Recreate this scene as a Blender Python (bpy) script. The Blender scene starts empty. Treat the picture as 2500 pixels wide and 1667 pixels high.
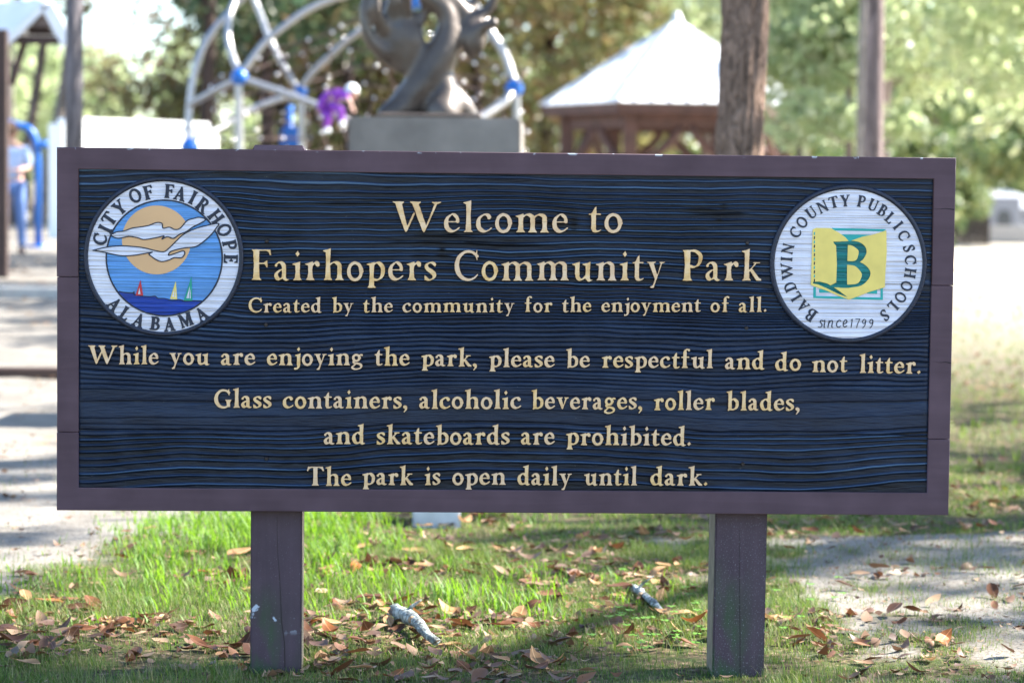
import bpy, bmesh, math, random
import numpy as np
from mathutils import Vector, Matrix
random.seed(7); np.random.seed(7)
S=bpy.context.scene; COL=S.collection
# ------------------------------------------------------------------ camera
CAM=np.array([-.2777,-6.5661,1.2965]); YAW,PITCH,ROLL=.0439,-.0575,.0111; FPX=2500*85/36
def basis():
    f=np.array([math.sin(YAW)*math.cos(PITCH),math.cos(YAW)*math.cos(PITCH),math.sin(PITCH)])
    r0=np.cross(f,[0,0,1]); r0/=np.linalg.norm(r0); u0=np.cross(r0,f)
    return r0*math.cos(ROLL)+u0*math.sin(ROLL),-r0*math.sin(ROLL)+u0*math.cos(ROLL),f
RR,UU,FF=basis()
cd=bpy.data.cameras.new('camera'); cam=bpy.data.objects.new('camera',cd); COL.objects.link(cam); S.camera=cam
m=Matrix.Identity(4)
for i in range(3):
    m[i][0],m[i][1],m[i][2],m[i][3]=RR[i],UU[i],-FF[i],CAM[i]
cam.matrix_world=m
cd.lens=85; cd.sensor_width=36; cd.clip_end=2000; cd.clip_start=.1
cd.dof.use_dof=True; cd.dof.focus_distance=6.62; cd.dof.aperture_fstop=3.0
def P(px,py,Y=0.0):            # photograph point (2500 wide) -> point on the vertical plane y=Y
    d=FF+RR*((px-1250)/FPX)+UU*((833.5-py)/FPX); return CAM+d*((Y-CAM[1])/d[1])
def D(dx,dy,Y): return Vector(P(dx/.9408,dy/.9408,Y))
# ------------------------------------------------------------------ light
SUN_EL,SUN_AZ=math.radians(40),math.radians(13)     # azimuth from +x towards +y
SV=np.array([math.cos(SUN_EL)*math.cos(SUN_AZ),math.cos(SUN_EL)*math.sin(SUN_AZ),math.sin(SUN_EL)])
w=bpy.data.worlds.new('World'); S.world=w; w.use_nodes=True; nt=w.node_tree
sky=nt.nodes.new('ShaderNodeTexSky'); sky.sky_type='NISHITA'; sky.sun_disc=False
sky.sun_elevation=SUN_EL; sky.sun_rotation=math.pi/2-SUN_AZ; sky.air_density=1.0; sky.dust_density=.6; sky.ozone_density=2.6
nt.links.new(sky.outputs[0],nt.nodes['Background'].inputs[0]); nt.nodes['Background'].inputs[1].default_value=.10
sl=bpy.data.lights.new('sun','SUN'); sl.energy=5.0; sl.angle=math.radians(.53); sl.color=(1,.96,.90)
so=bpy.data.objects.new('sun',sl); COL.objects.link(so); so.rotation_euler=Vector(SV).to_track_quat('Z','Y').to_euler()
S.view_settings.view_transform='Standard'; S.view_settings.look='None'; S.view_settings.gamma=1; S.view_settings.exposure=2.5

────

To be done. Quote the material in full and exactly; do not carry over its pictures.

Problem solution.
Recreate this scene as a Blender Python (bpy) script. The Blender scene starts empty. Treat the picture as 2500 pixels wide and 1667 pixels high.
import bpy, bmesh, math, random
import numpy as np
from mathutils import Vector, Matrix
random.seed(7); np.random.seed(7)
S=bpy.context.scene; COL=S.collection
# ------------------------------------------------------------------ camera
CAM=np.array([-.2777,-6.5661,1.2965]); YAW,PITCH,ROLL=.0439,-.0575,.0111; FPX=2500*85/36
def basis():
    f=np.array([math.sin(YAW)*math.cos(PITCH),math.cos(YAW)*math.cos(PITCH),math.sin(PITCH)])
    r0=np.cross(f,[0,0,1]); r0/=np.linalg.norm(r0); u0=np.cross(r0,f)
    return r0*math.cos(ROLL)+u0*math.sin(ROLL),-r0*math.sin(ROLL)+u0*math.cos(ROLL),f
RR,UU,FF=basis()
cd=bpy.data.cameras.new('camera'); cam=bpy.data.objects.new('camera',cd); COL.objects.link(cam); S.camera=cam
m=Matrix.Identity(4)
for i in range(3):
    m[i][0],m[i][1],m[i][2],m[i][3]=RR[i],UU[i],-FF[i],CAM[i]
cam.matrix_world=m
cd.lens=85; cd.sensor_width=36; cd.clip_end=2000; cd.clip_start=.1
cd.dof.use_dof=True; cd.dof.focus_distance=6.62; cd.dof.aperture_fstop=3.0
def P(px,py,Y=0.0):            # photograph point (2500 wide) -> point on the vertical plane y=Y
    d=FF+RR*((px-1250)/FPX)+UU*((833.5-py)/FPX); return CAM+d*((Y-CAM[1])/d[1])
def D(dx,dy,Y): return Vector(P(dx/.9408,dy/.9408,Y))
# ------------------------------------------------------------------ light
SUN_EL,SUN_AZ=math.radians(40),math.radians(13)     # azimuth from +x towards +y
SV=np.array([math.cos(SUN_EL)*math.cos(SUN_AZ),math.cos(SUN_EL)*math.sin(SUN_AZ),math.sin(SUN_EL)])
w=bpy.data.worlds.new('World'); S.world=w; w.use_nodes=True; nt=w.node_tree
sky=nt.nodes.new('ShaderNodeTexSky'); sky.sky_type='NISHITA'; sky.sun_disc=False
sky.sun_elevation=SUN_EL; sky.sun_rotation=math.pi/2-SUN_AZ; sky.air_density=1.0; sky.dust_density=.6; sky.ozone_density=2.6
nt.links.new(sky.outputs[0],nt.nodes['Background'].inputs[0]); nt.nodes['Background'].inputs[1].default_value=.10
sl=bpy.data.lights.new('sun','SUN'); sl.energy=5.0; sl.angle=math.radians(.53); sl.color=(1,.96,.90)
so=bpy.data.objects.new('sun',sl); COL.objects.link(so); so.rotation_euler=Vector(SV).to_track_quat('Z','Y').to_euler()
S.view_settings.view_transform='Standard'; S.view_settings.look='None'; S.view_settings.gamma=1; S.view_settings.exposure=2.5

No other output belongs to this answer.